Identify each line below that contains the word "Blender", and copy it out.

───── DATA LISTING

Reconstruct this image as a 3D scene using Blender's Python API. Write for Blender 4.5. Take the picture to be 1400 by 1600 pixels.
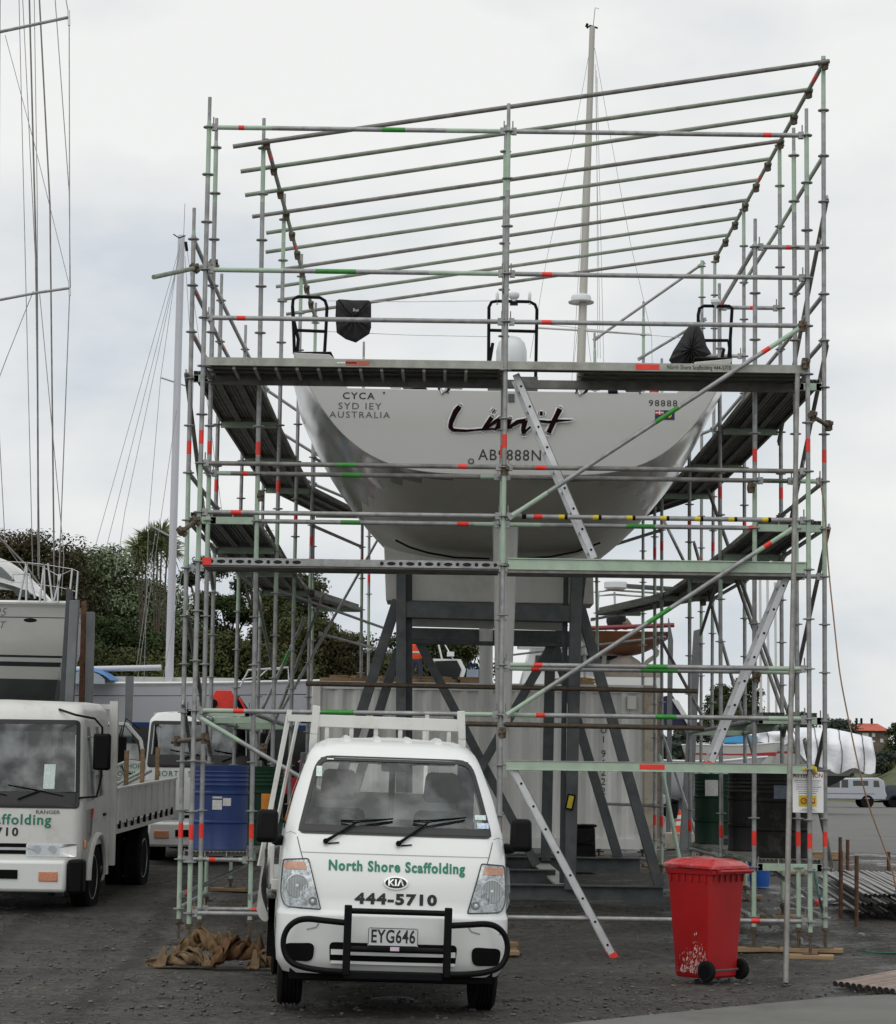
import bpy, bmesh, math, random
from mathutils import Vector, Matrix, Euler
random.seed(7)
R = math.radians
S = bpy.context.scene
for o in list(bpy.data.objects): bpy.data.objects.remove(o)
C = S.collection
# ---------------------------------------------------------------- camera
F, PITCH, ROLL, EYE = 3500.0, .1185, .0138, 1.66
cd = bpy.data.cameras.new('camera'); cam = bpy.data.objects.new('camera', cd); C.objects.link(cam)
S.camera = cam
cd.sensor_fit = 'HORIZONTAL'; cd.sensor_width = 36; cd.lens = 36 * F / 1400
cd.clip_start = .5; cd.clip_end = 3000
fw = Vector((0, math.cos(PITCH), math.sin(PITCH))); r0 = Vector((1, 0, 0)); u0 = Vector((0, -math.sin(PITCH), math.cos(PITCH)))
# picture rolled clockwise: camera rolled anticlockwise
cr = r0 * math.cos(ROLL) + u0 * math.sin(ROLL); cu = u0 * math.cos(ROLL) - r0 * math.sin(ROLL)
cam.matrix_world = Matrix(((cr.x, cu.x, -fw.x, 0), (cr.y, cu.y, -fw.y, 0), (cr.z, cu.z, -fw.z, EYE), (0, 0, 0, 1)))
S.render.resolution_x = 896; S.render.resolution_y = 1024
# ---------------------------------------------------------------- sky, sun, exposure
W = bpy.data.worlds.new('World'); S.world = W; W.use_nodes = True
nt = W.node_tree; nt.nodes.clear(); N = nt.nodes.new; L = nt.links.new
wo = N('ShaderNodeOutputWorld'); bg = N('ShaderNodeBackground'); L(bg.outputs[0], wo.inputs[0])
sky = N('ShaderNodeTexSky'); sky.sky_type = 'NISHITA'; sky.sun_disc = False
SUN_EL, SUN_ROT = R(58), R(205)
sky.sun_elevation = SUN_EL; sky.sun_rotation = SUN_ROT; sky.altitude = 10; sky.air_density = 1.0; sky.dust_density = 3.0
tc = N('ShaderNodeTexCoord'); mp = N('ShaderNodeMapping'); mp.inputs['Scale'].default_value = (1, 1, 2.1)
L(tc.outputs['Generated'], mp.inputs[0])
n1 = N('ShaderNodeTexNoise'); n1.inputs['Scale'].default_value = 7; n1.inputs['Detail'].default_value = 6; n1.inputs['Roughness'].default_value = .5
n2 = N('ShaderNodeTexNoise'); n2.inputs['Scale'].default_value = 2.3; n2.inputs['Detail'].default_value = 3
L(mp.outputs[0], n1.inputs[0]); L(mp.outputs[0], n2.inputs[0])
mx = N('ShaderNodeMath'); mx.operation = 'ADD'; L(n1.outputs[0], mx.inputs[0]); L(n2.outputs[0], mx.inputs[1])
cr_ = N('ShaderNodeValToRGB'); L(mx.outputs[0], cr_.inputs[0])
mx2 = N('ShaderNodeMath'); mx2.operation = 'MULTIPLY'; mx2.inputs[1].default_value = .5
L(mx.outputs[0], mx2.inputs[0]); L(mx2.outputs[0], cr_.inputs[0])
e = cr_.color_ramp.elements
e[0].position = .42; e[0].color = (6.6, 7.1, 7.6, 1)
e[1].position = .58; e[1].color = (9.3, 9.35, 9.15, 1)
k = cr_.color_ramp.elements.new(.49); k.color = (8.1, 8.3, 8.35, 1)
mix = N('ShaderNodeMixRGB'); mix.inputs[0].default_value = .93
L(sky.outputs[0], mix.inputs[1]); L(cr_.outputs[0], mix.inputs[2]); L(mix.outputs[0], bg.inputs[0])
bg.inputs[1].default_value = .1
sd = bpy.data.lights.new('sun', 'SUN'); sun = bpy.data.objects.new('sun', sd); C.objects.link(sun)
sd.energy = 1.15; sd.angle = R(95); sd.color = (1, .97, .93)
# sun high, behind-left of the camera
az = R(205)
sv = Vector((math.sin(az) * math.cos(SUN_EL), math.cos(az) * math.cos(SUN_EL), math.sin(SUN_EL)))
sun.rotation_euler = sv.to_track_quat('Z', 'Y').to_euler()
S.view_settings.view_transform = 'Standard'; S.view_settings.look = 'None'; S.view_settings.exposure = 0; S.view_settings.gamma = 1
# ---------------------------------------------------------------- helpers
def ray(px, py):
    a = (px - 700) / F; b = (800 - py) / F
    return fw + cr * a + cu * b
def at(px, py, Y):                       # picture point -> real point standing at distance Y
    d = ray(px, py); return Vector((0, 0, EYE)) + d * (Y / d.y)
def atz(px, py, Z):
    d = ray(px, py); return Vector((0, 0, EYE)) + d * ((Z - EYE) / d.z)
GP = [(-50, 0), (19, 0), (21.5, -.07), (23.2, -.05), (26, .1), (29, .16), (32, .3), (35, .45), (60, .45), (140, .35), (400, .3), (3000, .3)]
def gz(y):
    for (a, za), (b, zb) in zip(GP, GP[1:]):
        if a <= y <= b: return za + (zb - za) * (y - a) / (b - a)
    return 0
MATS = {}
def mat(name, col, rough=.6, metal=0., var=.12, scale=4., bump=0., bscale=60., spec=None, dirt=None, dscale=3., damt=.5, coat=0, stretch=None, emit=None):
    """procedural principled material: colour broken up by noise, optional second 'dirt' colour and bump"""
    if name in MATS: return MATS[name]
    m = bpy.data.materials.new(name); m.use_nodes = True; t = m.node_tree; b = t.nodes['Principled BSDF']
    N = t.nodes.new; L = t.links.new
    b.inputs['Roughness'].default_value = rough; b.inputs['Metallic'].default_value = metal
    if spec is not None: b.inputs['Specular IOR Level'].default_value = spec
    if coat: b.inputs['Coat Weight'].default_value = coat; b.inputs['Coat Roughness'].default_value = .06
    g = N('ShaderNodeNewGeometry'); src = g.outputs['Position']
    if stretch:
        mp = N('ShaderNodeMapping'); mp.inputs['Scale'].default_value = stretch; L(src, mp.inputs[0]); src = mp.outputs[0]
    n = N('ShaderNodeTexNoise'); n.inputs['Scale'].default_value = scale; n.inputs['Detail'].default_value = 5; L(src, n.inputs[0])
    r = N('ShaderNodeValToRGB'); L(n.outputs[0], r.inputs[0])
    r.color_ramp.elements[0].position = .3; r.color_ramp.elements[1].position = .7
    r.color_ramp.elements[0].color = (*[c * (1 - var) for c in col], 1); r.color_ramp.elements[1].color = (*[min(1, c * (1 + var)) for c in col], 1)
    out = r.outputs[0]
    if dirt:
        n2 = N('ShaderNodeTexNoise'); n2.inputs['Scale'].default_value = dscale; n2.inputs['Detail'].default_value = 8; n2.inputs['Roughness'].default_value = .7; L(src, n2.inputs[0])
        r2 = N('ShaderNodeValToRGB'); L(n2.outputs[0], r2.inputs[0]); r2.color_ramp.elements[0].position = .5; r2.color_ramp.elements[1].position = .72
        r2.color_ramp.elements[1].color = (damt, damt, damt, 1)
        mm = N('ShaderNodeMixRGB'); L(r2.outputs[0], mm.inputs[0]); L(out, mm.inputs[1]); mm.inputs[2].default_value = (*dirt, 1); out = mm.outputs[0]
    L(out, b.inputs['Base Color'])
    if bump:
        n3 = N('ShaderNodeTexNoise'); n3.inputs['Scale'].default_value = bscale; n3.inputs['Detail'].default_value = 6; L(src, n3.inputs[0])
        bp = N('ShaderNodeBump'); bp.inputs['Strength'].default_value = 1; bp.inputs['Distance'].default_value = bump; L(n3.outputs[0], bp.inputs['Height']); L(bp.outputs[0], b.inputs['Normal'])
    if emit: b.inputs['Emission Color'].default_value = (*emit, 1); b.inputs['Emission Strength'].default_value = 1
    MATS[name] = m; return m
def glass(name, tint=(.55, .62, .6), refl=.16, rough=.02):
    if name in MATS: return MATS[name]
    m = bpy.data.materials.new(name); m.use_nodes = True; t = m.node_tree; t.nodes.clear(); N = t.nodes.new; L = t.links.new
    o = N('ShaderNodeOutputMaterial'); mxs = N('ShaderNodeMixShader'); tr = N('ShaderNodeBsdfTransparent'); gl = N('ShaderNodeBsdfGlossy')
    tr.inputs[0].default_value = (*tint, 1); gl.inputs[0].default_value = (.9, .93, .93, 1); gl.inputs['Roughness'].default_value = rough
    lw = N('ShaderNodeLayerWeight'); lw.inputs[0].default_value = .5; pw = N('ShaderNodeMath'); pw.operation = 'POWER'; L(lw.outputs['Facing'], pw.inputs[0]); pw.inputs[1].default_value = 4
    ad = N('ShaderNodeMath'); ad.operation = 'MULTIPLY_ADD'; ad.inputs[1].default_value = .7; L(pw.outputs[0], ad.inputs[0])
    dg_ = N('ShaderNodeNewGeometry'); dn_ = N('ShaderNodeTexNoise'); dn_.inputs['Scale'].default_value = 3.5; dn_.inputs['Detail'].default_value = 6; L(dg_.outputs['Position'], dn_.inputs[0]); dr_ = N('ShaderNodeMapRange'); dr_.inputs[1].default_value = .4; dr_.inputs[2].default_value = .65; dr_.inputs[3].default_value = refl * .6; dr_.inputs[4].default_value = refl * 1.9; L(dn_.outputs[0], dr_.inputs[0]); L(dr_.outputs[0], ad.inputs[2])
    L(ad.outputs[0], mxs.inputs[0]); L(tr.outputs[0], mxs.inputs[1]); L(gl.outputs[0], mxs.inputs[2]); L(mxs.outputs[0], o.inputs[0])
    MATS[name] = m; return m
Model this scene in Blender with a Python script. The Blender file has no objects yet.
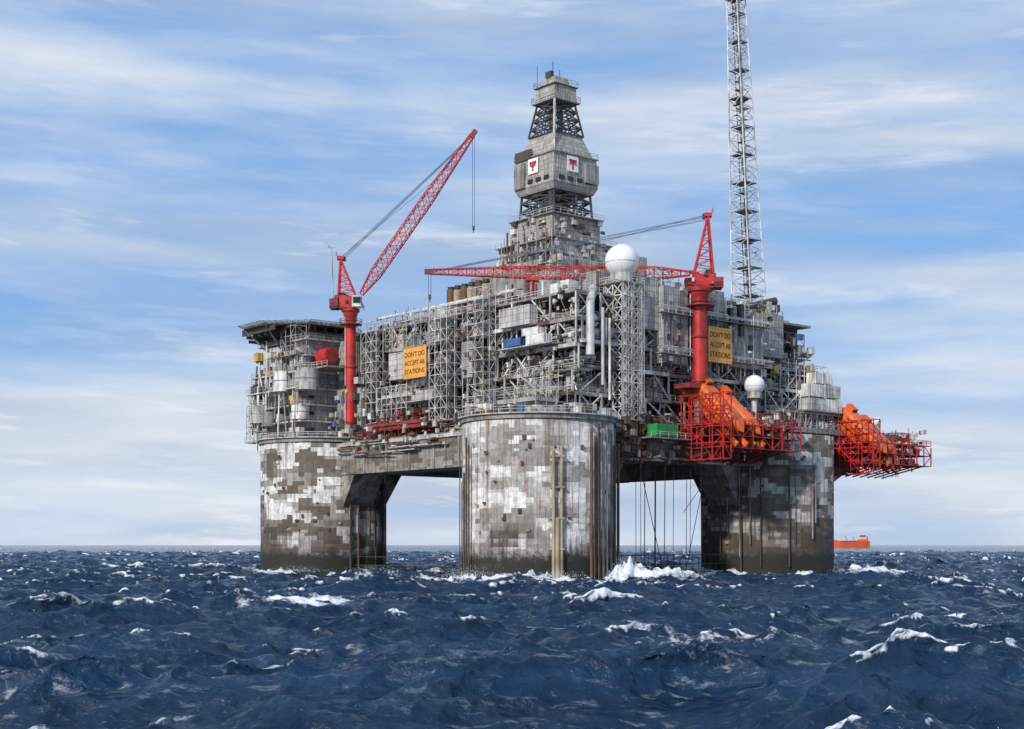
import bpy, math, random
import numpy as np
from mathutils import Vector, Matrix
R = random.Random(11)
sc = bpy.context.scene
COL = bpy.context.collection
FW = Vector((5.3, 285.7, 0)); ANG = math.radians(40)
M = Matrix.Translation(FW) @ Matrix.Rotation(ANG, 4, 'Z')
def V(*a): return Vector(a)
WX = V(0.766, -0.643, 0)      # world +X expressed in the platform frame
CAMD = V(-0.657, -0.754, 0)   # platform frame direction of the corner bisector

# ------------------------------------------------------------------ materials
def nodes(name):
    m = bpy.data.materials.new(name); m.use_nodes = True
    nt = m.node_tree; b = nt.nodes['Principled BSDF']
    return m, nt, b
def mixc(nt, fac, a, b, mode='MIX'):
    n = nt.nodes.new('ShaderNodeMix'); n.data_type = 'RGBA'; n.blend_type = mode
    for i, x in ((0, fac), (6, a), (7, b)):
        if hasattr(x, 'links'): nt.links.new(x, n.inputs[i])
        else: n.inputs[i].default_value = x if i == 0 else (*x[:3], 1)
    return n.outputs[2]
def math_(nt, op, a, b=None, c=None, clamp=False):
    n = nt.nodes.new('ShaderNodeMath'); n.operation = op; n.use_clamp = clamp
    for i, x in enumerate((a, b, c)):
        if x is None: continue
        if hasattr(x, 'links'): nt.links.new(x, n.inputs[i])
        else: n.inputs[i].default_value = x
    return n.outputs[0]
def ramp(nt, fac, stops, interp='LINEAR'):
    n = nt.nodes.new('ShaderNodeValToRGB'); n.color_ramp.interpolation = interp
    e = n.color_ramp.elements
    while len(e) < len(stops): e.new(0.5)
    for el, (p, c) in zip(e, stops):
        el.position = p; el.color = (c, c, c, 1) if not hasattr(c, '__len__') else (*c[:3], 1)
    nt.links.new(fac, n.inputs[0]); return n.outputs[0]
def mapping(nt, vec, scale, rot=(0, 0, 0)):
    n = nt.nodes.new('ShaderNodeMapping'); n.inputs['Scale'].default_value = scale; n.inputs['Rotation'].default_value = rot
    nt.links.new(vec, n.inputs[0]); return n.outputs[0]
def noise(nt, vec, scale, detail=4, rough=0.55, dist=0):
    n = nt.nodes.new('ShaderNodeTexNoise'); n.inputs['Scale'].default_value = scale
    n.inputs['Detail'].default_value = detail; n.inputs['Roughness'].default_value = rough; n.inputs['Distortion'].default_value = dist
    nt.links.new(vec, n.inputs['Vector']); return n.outputs['Fac']

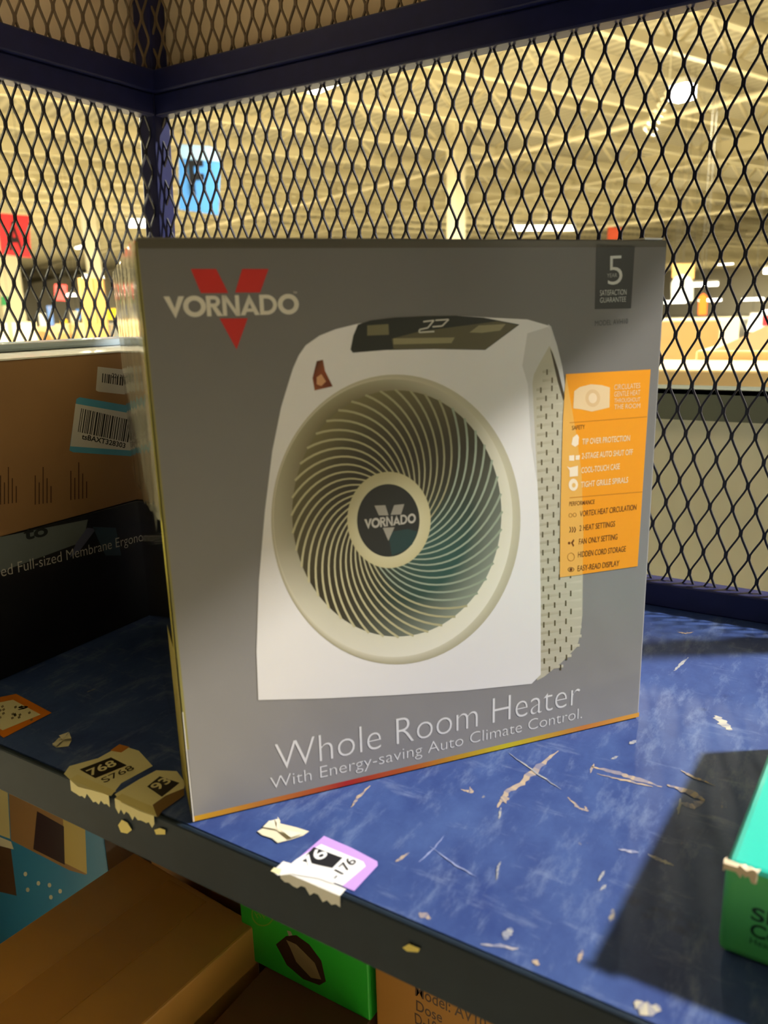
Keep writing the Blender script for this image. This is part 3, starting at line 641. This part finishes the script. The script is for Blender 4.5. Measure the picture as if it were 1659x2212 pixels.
# control panel
A.poly([(773, 701), (801, 692), (852, 686), (916, 683), (987, 682), (1044, 686), (1122, 701), (1048, 756), (936, 754), (835, 756), (762, 762), (757, 755), (763, 725)], rgb(46, 48, 42), 4, True)
A.poly([(905, 716), (1075, 694), (1118, 702), (1048, 755), (936, 753), (850, 754), (846, 732)], rgb(96, 90, 66), 5, True)
A.poly([(793, 703), (839, 700), (840, 723), (793, 725)], rgb(120, 114, 84), 5, True); A.poly([(849, 731), (982, 729), (975, 741), (850, 744)], rgb(150, 142, 106), 6, True); A.poly([(1014, 718), (1034, 703), (1092, 700), (1080, 714), (1040, 719)], rgb(150, 142, 108), 6, True)
for x0 in (0, 34):
    seg = [(914, 695), (937, 692), (924, 708), (906, 712), (905, 718), (938, 716)] if x0 == 0 else [(940, 692), (969, 690), (955, 704), (934, 706)]
    for (a0, b0), (a1, b1) in zip(seg, seg[1:]):
        l_ = math.hypot(a1 - a0, b1 - b0); nx, ny = -(b1 - b0) / l_ * 1.5, (a1 - a0) / l_ * 1.5
        A.poly([(a0 + nx, b0 + ny), (a1 + nx, b1 + ny), (a1 - nx, b1 - ny), (a0 - nx, b0 - ny)], rgb(206, 202, 190), 7, True)
# small copper badge
A.poly([(684, 780), (697.6, 777), (702, 801), (718.7, 834.6), (679.5, 843.6), (675, 816.5)], [rgb(70, 36, 20), rgb(120, 72, 40), rgb(150, 80, 44), rgb(110, 50, 24), rgb(150, 84, 44), rgb(120, 56, 28)], 4, True)
A.poly([(684, 815), (694, 808), (704, 824), (694, 834), (684, 830)], rgb(214, 160, 116), 5, True)
# bezel
N_ = 96
def mixc(a, b, t): return tuple(a[i] + (b[i] - a[i]) * t for i in range(3)) + (1,)
E0, E1, E2 = ellipse(855, 1122, 269, 313, N_), ellipse(849, 1119, 258, 300, N_), ellipse(857, 1109, 226, 266, N_)
def toF(L): return [A.uv(*p) for p in L]
def rim(f): 
    t = .5 + .5 * math.cos(2 * math.pi * (f - .12)); return (mixc(rgb(168, 160, 128), rgb(190, 184, 160), t), mixc(rgb(196, 190, 162), rgb(214, 208, 186), 1 - t))
def bez(f):
    t = .5 + .5 * math.cos(2 * math.pi * (f + .14)); t = t ** .8
    return (mixc(rgb(160, 152, 120), rgb(232, 228, 210), t), mixc(rgb(116, 106, 74), rgb(226, 222, 200), t))
A.ring(toF(E0), toF(E1), rim, 5); A.ring(toF(E1), toF(E2), bez, 5)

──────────

ANSWER IN FULL:
Reconstruct this image as a 3D scene using Blender's Python API. Write for Blender 4.5. Take the picture to be 1400 by 1600 pixels.
Model this scene in Blender with a Python script. The Blender file has no objects yet.
Keep writing the Blender script for this image. This is part 3, starting at line 641. This part finishes the script. The script is for Blender 4.5. Measure the picture as if it were 1659x2212 pixels.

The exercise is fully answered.